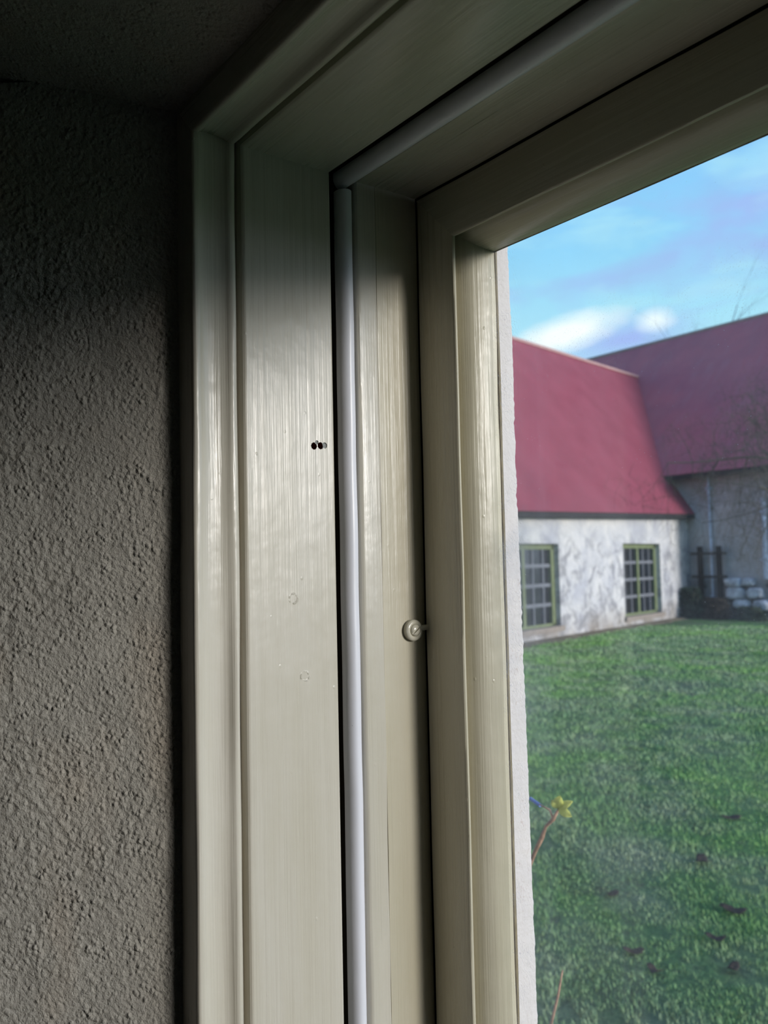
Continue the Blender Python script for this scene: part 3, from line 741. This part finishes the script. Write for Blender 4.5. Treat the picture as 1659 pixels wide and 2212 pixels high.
# ------------------------------------------------------------------ rose stems close outside the pane
M_stem = simple('reddish_rose_stem', (.36, .22, .15), .6, .3, .45, 90); M_leafy = simple('yellow_green_leaf', (.62, .66, .16), .6, .3, .15, 60)
rs1 = empty('rose_stem', (-.93, .90, EYE-.62)); tag(rs1, 'reddish rose stem tipped with yellow-green leaves outside the glass', 'plant')
g = MB(); g.tube([(-.93, .90, -.62), (-.885, .895, -.47), (-.856, .90, -.407), (-.842, .90, -.384), (-.836, .902, -.368), (-.820, .90, -.354), (-.809, .90, -.338)], [.0035, .0032, .003, .0034, .0022, .0028, .0016], 8)
g.build('stem', M_stem, rs1, smooth=True)
g = MB(); g.tube([(-.820, .90, -.354), (-.824, .898, -.342), (-.842, .897, -.338)], [.0018, .0014, .001], 6); g.build('side_shoot', M_stem, rs1, smooth=True)
def leaf(base, tip, w, mat, parent, bend=.004):
    a_ = Vector(base); b2 = Vector(tip); ax = (b2-a_); nz = Vector((.5, -.8, .3)).normalized(); sd_ = ax.cross(nz).normalized(); vs = []; fs = []
    n = 8
    for i in range(n+1):
        u = i/n; c_ = a_+ax*u+nz*bend*sin(u*pi); ww = w*sin(min(1, u*1.02+.02)*pi)**.7+.0002
        vs += [c_-sd_*ww+nz*.0015, c_, c_+sd_*ww+nz*.0015]
    for i in range(n):
        for k in range(2): fs.append((i*3+k, i*3+k+1, i*3+k+4, i*3+k+3))
    me = bpy.data.meshes.new('leaf'); me.from_pydata([(v_[0], v_[1], v_[2]+EYE) for v_ in vs], [], fs); me.materials.append(mat); me.polygons.foreach_set('use_smooth', [True]*len(me.polygons))
    o = bpy.data.objects.new('leaf', me); COL.objects.link(o); adopt(o, parent)
    md = o.modifiers.new('s', 'SOLIDIFY'); md.thickness = .0004
    return o
for bs, tp, w in (((-.811, .90, -.338), (-.803, .897, -.319), .0065), ((-.811, .90, -.338), (-.787, .903, -.324), .0050), ((-.810, .90, -.337), (-.786, .899, -.343), .0055), ((-.810, .90, -.337), (-.815, .893, -.326), .0045)):
    leaf(bs, tp, w, M_leafy, rs1)
bt = MB(); bt.tube([(-.862, .90, -.3345), (-.843, .90, -.3405)], [.0026, .0026], 8)
o = bt.build('plant_tie', simple('blue_plant_tie', (.12, .20, .50), .6)); tag(o, 'small blue tie on the side shoot of the leafy rose stem', 'plant tie')
g = MB(); g.tube([(-.905, .90, -.85), (-.868, .90, -.70), (-.836, .90, -.632), (-.822, .90, -.590), (-.812, .90, -.552)], [.0025, .0024, .002, .0018, .0010], 8)
o = g.build('rose_stem', M_stem, smooth=True); tag(o, 'thin leafless rose stem low outside the glass, below the leafy one', 'plant')
# fallen leaves and clods on the lawn
for j, (x, y, s_) in enumerate(((-2.42, 3.14, .035), (-2.37, 3.85, .05), (-2.25, 3.05, .03), (-2.86, 4.35, .05), (-2.05, 3.3, .03), (-2.9, 3.6, .03), (-3.2, 5.2, .05), (-2.25, 3.5, .035))):
    rnd = random.Random(j); vs = []; fs = []; n = 12; z = tz(x, y)+.018
    for ring in range(3):
        for k in range(n):
            a_ = 2*pi*k/n; r_ = s_*(ring+1)/3*(1+.3*sin(2*a_+j)+.2*cos(3*a_+2*j)); vs.append((x+r_*cos(a_), y+r_*sin(a_), z+.010*sin(a_*2+j)*(ring/2)+.004*ring))
    vs.append((x, y, z))
    for k in range(n):
        fs.append((3*n, k, (k+1) % n))
        for ring in range(2): fs.append((ring*n+k, ring*n+(k+1) % n, (ring+1)*n+(k+1) % n, (ring+1)*n+k))
    o = link_mesh('fallen_leaf', vs, fs, M_lf2, smooth=True); md = o.modifiers.new('s', 'SOLIDIFY'); md.thickness = .0012
    tag(o, 'dead brown leaf lying on the near lawn', 'leaf', 'dead leaves scattered on the lawn')
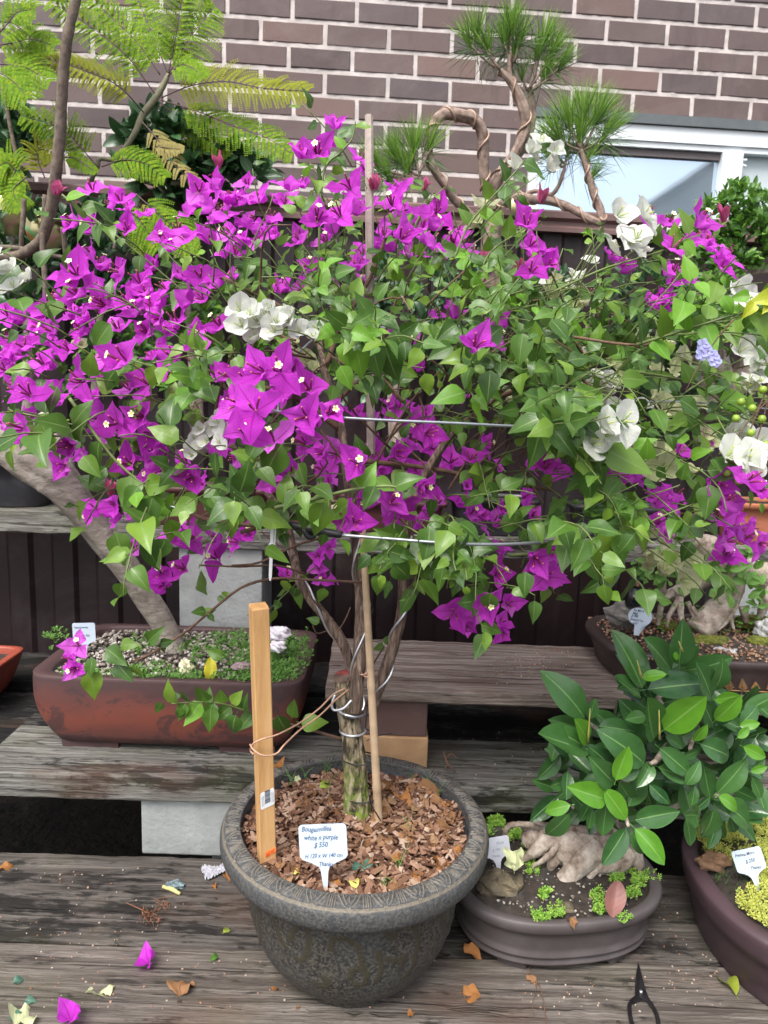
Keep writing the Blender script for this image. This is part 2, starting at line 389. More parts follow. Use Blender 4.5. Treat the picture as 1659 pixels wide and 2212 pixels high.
mx = t.n('MixShader'); mx.inputs[0].default_value = 0.62; t.l(t.b.outputs[0], mx.inputs[1]); t.l(gl.outputs[0], mx.inputs[2]); t.l(mx.outputs[0], t.out.inputs[0]); GLASS = t.m
win = thing('window', wp(WINL, 0, WINZ0), 'white framed sliding window in the brick wall under a dark grey lintel', 'window')
mb = MB(); wbox(mb, WINL - 0.02, WINR + 0.02, -0.004, 0.05, 2.082, 2.118); mb.build('lintel', DKGREY, win, smooth=False)
mb = MB()
wbox(mb, WINL, WINL + 0.035, 0.008, 0.06, WINZ0, 2.0); wbox(mb, WINL, WINR, 0.008, 0.06, 2.022, 2.080); wbox(mb, WINL, WINR, 0.016, 0.06, 2.0, 2.0215)
wbox(mb, WINL + .0355, WINL + 0.05, 0.018, 0.06, WINZ0 + .036, 1.9995)
wbox(mb, 1.530, 1.556, 0.012, 0.06, WINZ0 + .036, 1.9995); wbox(mb, 1.557, 1.612, 0.004, 0.06, WINZ0 + .036, 2.0215 - 0.022); wbox(mb, WINL + .0355, WINR, 0.006, 0.06, WINZ0, WINZ0 + 0.035)
mb.build('frame', WHITE, win, smooth=False)
mb = MB(); wbox(mb, WINL + 0.051, 1.5295, 0.03, 0.06, 1.972, 1.9985); mb.build('head_seal', BRSEAL, win, smooth=False)
mb = MB(); wbox(mb, WINL + 0.051, 1.5295, 0.045, 0.05, WINZ0 + 0.0355, 1.9715); mb.build('pane', GLASS, win, smooth=False)
t = NT('pale_roller_blind'); v = t.map(); t.set(t.ramp(t.noise(v, 3, 3), [(0.3, (0.42, 0.50, 0.52)), (0.7, (0.55, 0.62, 0.63))]), 0.6); BLIND = t.m
mb = MB(); wbox(mb, 1.613, WINR, 0.05, 0.056, WINZ0 + 0.0355, 1.9995); mb.build('pane', BLIND, win, smooth=False)
mb = MB()
for dz in (0, 0.016): mb.tube([wp(1.612, 0.02, 1.975 - dz), wp(1.632, 0.012, 1.972 - dz * 1.5)], [0.004, 0.0055], 10)
mb.build('latch', WHITE, win)

# ------------------------------------------------------------------ steel fence
FY = radians(4); FXv = np.array([cos(FY), sin(FY), 0]); FNv = np.array([-sin(FY), cos(FY), 0]); FD = 2.15
def fp(u, w, z): return FXv * u + FNv * (FD + w) + np.array([0, 0, z])
RF = np.stack([FXv, FNv, np.array([0, 0, 1.0])], 1)
FMAT = mat_plain('dark_burgundy_sheet_steel', (0.022, 0.0095, 0.0105), 0.5, 0.22, 5, 0.05)
CAPM = mat_plain('brown_red_steel_rail', (0.155, 0.088, 0.080), 0.45, 0.12, 6, 0.03)
fence = thing('steel_fence', fp(0, 0, -0.27), 'dark burgundy ribbed steel fence with brown top rail behind the benches', 'fence')
mb = MB(); V = []; u = -3.31; prof = []
while u < 4.0:
    prof += [(u, 0.0), (u + 0.055, 0.0), (u + 0.067, 0.012), (u + 0.118, 0.012)]; u += 0.13
for z in (-0.27, 1.47):
    for (a, w) in prof: V.append(fp(a, w, z))
k = len(prof); mb.add(V, [(i, i + 1, k + i + 1, k + i) for i in range(k - 1)]); mb.build('panel', FMAT, fence, smooth=False)
mb = MB(); sec = [(-0.022, 1.462), (-0.022, 1.474), (-0.012, 1.482), (-0.012, 1.492), (-0.024, 1.500), (-0.024, 1.516), (-0.018, 1.522), (0.03, 1.522), (0.03, 1.462)]
V = [fp(a, w, z) for a in (-3.31, 4.0) for (w, z) in sec]; k = len(sec)
mb.add(V, [(i, (i + 1) % k, k + (i + 1) % k, k + i) for i in range(k)] + [tuple(range(k))[::-1], tuple(range(k, 2 * k))]); mb.build('top_rail', CAPM, fence, smooth=False)

# ------------------------------------------------------------------ timber staging
G1, G2, G3, G4 = 'front deck sleepers', 'low bench planks', 'upper bench planks', 'back shelf planks'
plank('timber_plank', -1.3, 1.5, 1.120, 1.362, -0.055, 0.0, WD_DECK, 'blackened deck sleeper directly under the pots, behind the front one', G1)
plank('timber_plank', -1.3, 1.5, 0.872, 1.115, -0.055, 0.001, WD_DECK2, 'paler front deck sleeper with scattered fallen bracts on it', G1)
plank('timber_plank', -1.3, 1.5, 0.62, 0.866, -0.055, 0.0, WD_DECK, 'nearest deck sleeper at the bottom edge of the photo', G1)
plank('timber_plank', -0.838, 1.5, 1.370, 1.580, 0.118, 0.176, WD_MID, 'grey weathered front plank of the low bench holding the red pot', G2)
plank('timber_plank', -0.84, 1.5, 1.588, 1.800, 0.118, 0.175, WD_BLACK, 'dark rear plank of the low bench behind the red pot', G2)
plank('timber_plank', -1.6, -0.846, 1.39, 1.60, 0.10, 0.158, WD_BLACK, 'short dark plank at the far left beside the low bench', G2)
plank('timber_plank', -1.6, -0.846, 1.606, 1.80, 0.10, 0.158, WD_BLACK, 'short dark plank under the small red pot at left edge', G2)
plank('timber_plank', -0.110, 1.55, 1.418, 1.538, 0.334, 0.366, WD_PALE, 'pale front plank of the upper bench resting on bricks', G3)
plank('timber_plank', -0.113, 1.55, 1.541, 1.640, 0.334, 0.364, WD_PALE, 'brown middle plank of the upper bench with a dark stain', G3)
plank('timber_plank', -0.116, 1.55, 1.643, 1.728, 0.334, 0.365, WD_PALE, 'brown rear plank of the upper bench against the fence side', G3)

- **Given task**
Look through the data above. Each line containing the word "short" needs to be copied.

- **Task result**
plank('timber_plank', -1.6, -0.846, 1.39, 1.60, 0.10, 0.158, WD_BLACK, 'short dark plank at the far left beside the low bench', G2)
plank('timber_plank', -1.6, -0.846, 1.606, 1.80, 0.10, 0.158, WD_BLACK, 'short dark plank under the small red pot at left edge', G2)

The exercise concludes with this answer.